TLDR
- The UK government has decided not to increase the 10% horserace betting levy after a review lasting nearly three years
- The levy generated £108 million last year from bookmakers with gross profits above £500,000 on British racing
- The British Horseracing Authority called the decision disappointing and said costs of staging the sport outpace returns from betting
- The government also ruled out extending the levy to bets placed on overseas racing
- Both racing and betting industry bodies warned that proposed affordability checks could push bettors toward the illegal market
The UK government has confirmed it will not raise the horserace betting levy from its current rate of 10%. The decision ends a review process that ran for nearly three years.
The announcement was made in a written statement by Baroness Twycross and repeated in the House of Commons by Ian Murray. The review originally began under the previous Conservative government and ran well past its initial deadline.

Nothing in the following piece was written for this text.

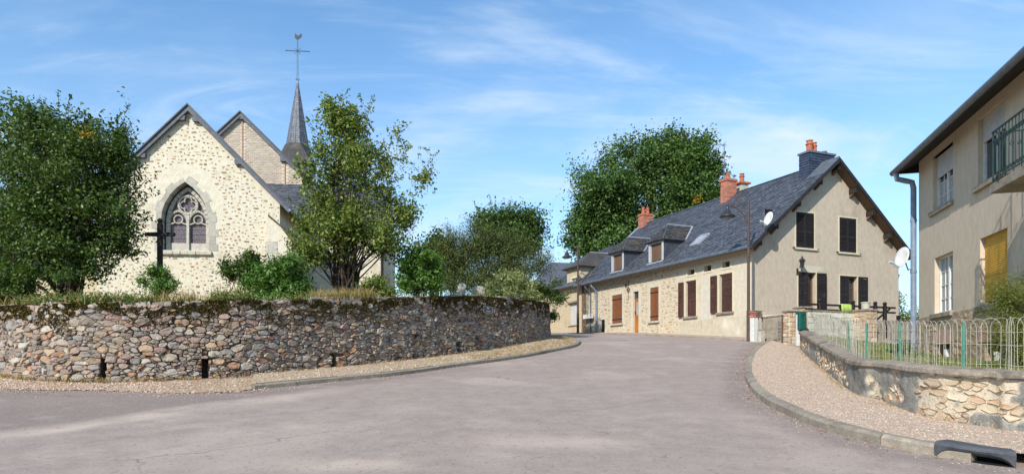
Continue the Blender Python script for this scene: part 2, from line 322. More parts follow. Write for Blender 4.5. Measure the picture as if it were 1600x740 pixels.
def add_cracks(m):
    nt = m.node_tree; N = nt.nodes.new; L = nt.links.new; b = nt.nodes['Principled BSDF']; src = b.inputs['Base Color'].links[0].from_socket
    tc = N('ShaderNodeTexCoord'); nz = N('ShaderNodeTexNoise'); nz.inputs['Scale'].default_value = .9; nz.inputs['Detail'].default_value = 8; L(tc.outputs['Object'], nz.inputs['Vector'])
    mx = N('ShaderNodeVectorMath'); mx.operation = 'MULTIPLY_ADD'; mx.inputs[1].default_value = (1.9, 1.9, 0); L(nz.outputs['Color'], mx.inputs[0]); L(tc.outputs['Object'], mx.inputs[2])
    vo = N('ShaderNodeTexVoronoi'); vo.feature = 'DISTANCE_TO_EDGE'; vo.inputs['Scale'].default_value = .30; L(mx.outputs[0], vo.inputs['Vector'])
    mr = N('ShaderNodeMapRange'); mr.inputs[1].default_value = .0025; mr.inputs[2].default_value = .0075; mr.inputs[3].default_value = .6; mr.inputs[4].default_value = 0; L(vo.outputs['Distance'], mr.inputs[0])
    n2 = N('ShaderNodeTexNoise'); n2.inputs['Scale'].default_value = .33; n2.inputs['Detail'].default_value = 4; L(tc.outputs['Object'], n2.inputs['Vector']); m2 = N('ShaderNodeMapRange'); m2.inputs[1].default_value = .54; m2.inputs[2].default_value = .64; L(n2.outputs['Fac'], m2.inputs[0])
    mu = N('ShaderNodeMath'); mu.operation = 'MULTIPLY'; L(mr.outputs[0], mu.inputs[0]); L(m2.outputs[0], mu.inputs[1])
    c = N('ShaderNodeMix'); c.data_type = 'RGBA'; L(mu.outputs[0], c.inputs[0]); L(src, c.inputs[6]); c.inputs[7].default_value = (*S(92, 82, 78, .9), 1)
    # loose pale grit that has collected in patches
    n3 = N('ShaderNodeTexNoise'); n3.inputs['Scale'].default_value = 1.1; n3.inputs['Detail'].default_value = 10; n3.inputs['Roughness'].default_value = .75; L(tc.outputs['Object'], n3.inputs['Vector']); m3 = N('ShaderNodeMapRange'); m3.inputs[1].default_value = .54; m3.inputs[2].default_value = .72; m3.inputs[4].default_value = .38; L(n3.outputs['Fac'], m3.inputs[0])
    d = N('ShaderNodeMix'); d.data_type = 'RGBA'; L(m3.outputs[0], d.inputs[0]); L(c.outputs[2], d.inputs[6]); d.inputs[7].default_value = (*S(206, 188, 168, .95), 1); L(d.outputs[2], b.inputs['Base Color'])
add_cracks(m_asph)
# ------------------------------------------------------------------ ground, road
def sheet(name, x0, x1, y0, y1, nx, ny, zf, m, keep=None):
    X = np.linspace(x0, x1, nx) if not isinstance(nx, np.ndarray) else nx; Y = np.linspace(y0, y1, ny) if not isinstance(ny, np.ndarray) else ny
    gx, gy = np.meshgrid(X, Y); V = np.stack([gx.ravel(), gy.ravel(), zf(gx.ravel(), gy.ravel())], 1); n = len(X)
    i, j = np.meshgrid(np.arange(n - 1), np.arange(len(Y) - 1)); a = (j * n + i).ravel(); Fq = np.stack([a, a + 1, a + n + 1, a + n], 1)
    if keep is not None:
        c = V[Fq].mean(1); Fq = Fq[keep(c[:, 0], c[:, 1])]
    return npmesh(name, V, Fq, m, smooth=True), V
gxs = np.concatenate([np.linspace(-900, -60, 12)[:-1], np.linspace(-60, 60, 61), np.linspace(60, 900, 12)[1:]])
gys = np.concatenate([np.linspace(-300, -20, 8)[:-1], np.linspace(-20, 80, 101), np.linspace(80, 1150, 14)[1:]])
o, _ = sheet('ground', 0, 0, 0, 0, gxs, gys, lambda x, y: Hn(y) - .07, m_soil); tag(o, kind='structure')
rx = np.arange(-24, 16.01, .12); ry = np.concatenate([np.arange(-8, 3, .5), np.arange(3, 30, .12), np.arange(30, 60, .4)])
road, RV = sheet('road', 0, 0, 0, 0, rx, ry, lambda x, y: Hn(y) + .005 * np.sin(x * 1.7) * np.sin(y * 1.1), m_asph, lambda x, y: ~((x > np.interp(y, [7.5, 8.0, 8.4, 9, 10, 12, 15.8, 20, 24.3, 24.4], [30, 8.6, 7, 6.2, 6.2, 6.8, 8.0, 9.5, 10.9, 30])) & (y > 7.5))); tag(road, kind='structure')
def vnoise(x, y, s, seed=0, octv=3):
    r = np.random.default_rng(seed); T = r.random((64, 64)); out = 0; amp = 1; tot = 0
    for _ in range(octv):
        u, w = x / s, y / s; iu, iw = np.floor(u).astype(int), np.floor(w).astype(int); fu, fw = u - iu, w - iw; fu = fu * fu * (3 - 2 * fu); fw = fw * fw * (3 - 2 * fw)
        g = lambda a, b: T[a % 64, b % 64]
        out = out + amp * (g(iu, iw) * (1 - fu) * (1 - fw) + g(iu + 1, iw) * fu * (1 - fw) + g(iu, iw + 1) * (1 - fu) * fw + g(iu + 1, iw + 1) * fu * fw)
        tot += amp; amp *= .5; s *= .5
    return out / tot
def road_marks():
    x, y = RV[:, 0], RV[:, 1]; me = road.data
    nz = vnoise(x, y, 1.2, 3, 4) - .5; n2 = vnoise(x, y, .4, 5, 3) - .5
    st = lambda e0, e1, t: (lambda q: q * q * (3 - 2 * q))(np.clip((t - e0) / (e1 - e0), 0, 1))
    # the left-hand lane was laid in a darker mix; its edge runs from the lower left corner up to the left kerb
    a = np.array(onground(0, 672)[:2]); b = np.array(onground(420, 616)[:2]); c = np.array(onground(660, 590)[:2])
    yb = np.interp(x, [a[0] - 6, a[0], b[0], c[0], c[0] + 4], [a[1] - 2.5, a[1], b[1], c[1] + .2, c[1] + 5])
    dk = st(-.25, .25, (y - yb) + nz * .8) * .62 * st(2.5, -1.5, x - c[0])
    gut = np.zeros_like(x)
    for i in range(0, len(KR.P), 3):                                       # darker dust along the right-hand gutter
        gut = np.maximum(gut, st(.75, .25, np.hypot(x - KR.P[i, 0], y - KR.P[i, 1]) + n2 * .35))
    dk = np.maximum(dk, gut * .55)
    wb = st(1.0, .15, np.abs(y - yb + .8 + nz * 1.3) * 1.1) * st(-10.5, -7.5, x) * st(-2.5, -4.5, x) * (.30 + n2 + nz * .8)
    p = np.array(onground(540, 725)[:2]); p2 = np.array(onground(860, 690)[:2])
    wb = np.maximum(wb, st(1.0, .2, np.hypot((x - p[0]) / 1.1, (y - p[1]) / .55) + nz) * .5)
    wb = np.maximum(wb, st(1.2, .2, np.hypot((x - p2[0]) / 1.3, (y - p2[1]) / .45) + nz) * .35)
    ck = np.zeros_like(x)
    for (u0, v0, u1, v1, wd) in ((150, 688, 290, 671, .07), (215, 708, 270, 697, .03), (480, 728, 700, 672, .025), (700, 672, 900, 640, .02), (280, 662, 520, 637, .02), (500, 690, 660, 648, .03), (640, 660, 1060, 626, .015), (930, 640, 1040, 622, .02)):  # the widest streak, lower left, paints a cast shadow; the rest are cracks
        A = np.array(onground(u0, v0)[:2]); B = np.array(onground(u1, v1)[:2]); d = B - A; t = np.clip(((x - A[0]) * d[0] + (y - A[1]) * d[1]) / (d @ d), 0, 1)
        ds = np.hypot(x - A[0] - t * d[0] + n2 * .15, y - A[1] - t * d[1] + nz * .25); ck = np.maximum(ck, np.clip(1 - ds / (wd * 2 + .05), 0, 1) * (.45 + n2 * .8))
    for nm, ar in (('dark', dk), ('worn', wb), ('crack_shadow', ck * .55)):
        at_ = me.attributes.new(nm, 'FLOAT', 'POINT'); at_.data.foreach_set('value', np.clip(ar, 0, 1).astype(np.float32))
# plan curves
KRpix = [(1192, 540), (1173, 555.5), (1164, 582), (1171, 606), (1192, 627.5), (1220, 643), (1273, 666), (1343, 687), (1413, 703), (1461, 712), (1587, 731)]
krp = [onground(u, v)[:2] for u, v in KRpix]; krp = [(10.6, 25.2), (9.7, 24.7)] + [tuple(p) for p in krp] + [(6.4, 6.1), (9.5, 5.6)]
KR = Curve(krp)
WRpix = [(1250, 545), (1290, 582), (1333, 615), (1375, 627), (1441, 652), (1547, 670), (1600, 677)]
wrp = [tuple(onground(u, v)[:2]) for u, v in WRpix] + [(8.2, 8.05), (11.5, 7.9)]
WR = Curve(wrp)
KLp = [tuple(onground(u, v)[:2]) for u, v in ((397, 608), (500, 598), (620, 586), (712, 573), (807, 560), (860, 550), (898, 542))] + [(2.52, 24.6), (2.45, 25.6), (1.9, 26.5), (1.0, 27.6), (-1.5, 29.5)]
KL = Curve(KLp)
RWp = [(-22, 23), (-15, 17.6), (-11.8, 15.0), (-10.2, 13.85), (-8.9, 13.3), (-7.5, 13.3), (-6.4, 13.75), (-5.54, 14.3), (-4.27, 15.75), (-3.01, 17.4), (-1.55, 19.8), (0.0, 22.2), (1.0, 24.3), (1.45, 26.2), (1.35, 28.5), (.2, 31), (-3, 35)]
RW = Curve(RWp); _u = CX + FPX * RW.P[:, 0] / RW.P[:, 1]; RW.lim = float(RW.s[np.argmax(_u)])
road_marks()
def loft(name, A, B, n, za, zb, m, k=8):
    """a paved strip between two plan curves (lists of xy), heights za / zb above the ground"""
    V = []; F4 = []
    for i in range(n):
        a, b = A[i], B[i]
        for j in range(k + 1):
            t = j / k; x = a[0] * (1 - t) + b[0] * t; y = a[1] * (1 - t) + b[1] * t
            V.append((x, y, H(y) + za * (1 - t) + zb * t ))
    for i in range(n - 1):
        for j in range(k): a = i * (k + 1) + j; F4.append((a, a + 1, a + k + 2, a + k + 1))
    o = npmesh(name, np.array(V), np.array(F4), m, smooth=True); return tag(o, kind='structure')
NS = 90
def resamp(c, t0, t1, n=NS): return [c.at(t)[:2] for t in np.linspace(t0, t1, n)]
def offset(pts, d):
    P = np.array(pts); T = np.gradient(P, axis=0); T /= np.hypot(T[:, 0], T[:, 1])[:, None]; return P + np.stack([T[:, 1], -T[:, 0]], 1) * d
KH = .13
sA = offset(resamp(KR, 1.6, KR.L), -.14); sB = np.array(resamp(WR, 0, WR.L))
PAVR = loft('right_pavement', sA, sB, NS, KH - .004, .03, m_gravel)
lA = offset(resamp(KL, 0, KL.find_u(903) + 2.5), -.13); lB = np.array(resamp(RW, RW.find_u(397), RW.find_u(856) + 2.0))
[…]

Racing bodies had been pushing for an increase. They argued that British racing gets a lower return from bookmakers compared to countries like France and Ireland.
Murray said the government wanted to provide “stability and certainty to the gambling sector” following recent changes to gambling taxation. He added that pursuing legislative changes to the levy rate was not appropriate at this time.
The government also confirmed it would not extend the levy to bets placed on overseas racing. It said current commercial arrangements already reflect the relationship between the racing and betting industries in Great Britain.
BHA Criticizes Lengthy Review and Unchanged Rate
The British Horseracing Authority responded quickly. Chief executive Brant Dunshea said it was “disappointing that it had taken almost three years to determine there should be no change in the levy rate.”
Dunshea said racing had provided the government with clear evidence showing that the costs of running the sport are growing faster than the money coming back from betting.
He pointed out that the Department for Culture, Media and Sport had previously told the Treasury that the sector would not benefit from a recent tax exception unless the levy was raised. He said the latest statement left it unexplained why the DCMS now believed no change was needed.
The BHA also raised concerns about affordability checks being introduced by the Gambling Commission. Dunshea warned these checks risk pushing bettors away from the regulated market and could cut millions from racing’s finances.
Dunshea compared Britain’s returns to those in France and Ireland. He warned that refusing to extend the levy to overseas wagers meant British racing was effectively funding its international competitors.
He urged the government to recognize the impact the decision would have on the sport’s finances. He also called for the scrapping of affordability checks, saying they “threaten the sport’s future.”
Betting Industry Joins Racing in Warning Over Affordability Checks
The Betting and Gaming Council welcomed the stability the announcement provides after recent tax increases. However, it shared the same concerns about affordability checks raised by racing authorities.
The BGC urged ministers to make “urgent progress” on the issue. A spokesperson warned that if implemented as currently proposed, the checks would drive customers to the illegal black market.
The spokesperson said the illegal market offers no customer protections and makes no contributions to sport. The BGC said it remained committed to working with racing to grow and protect the industry.
The Horseracing Bettors Forum also backed the BHA’s position. It said affordability checks were not a “realistic option” without reform of the levy.
The HBF posted on X that politicians needed reminding of the “cultural, historical and financial importance of a healthy racing industry.”
The levy applies to bookmakers with annual gross profits above £500,000 on British racing. It generated £108 million last year, up slightly from £105 million the year before.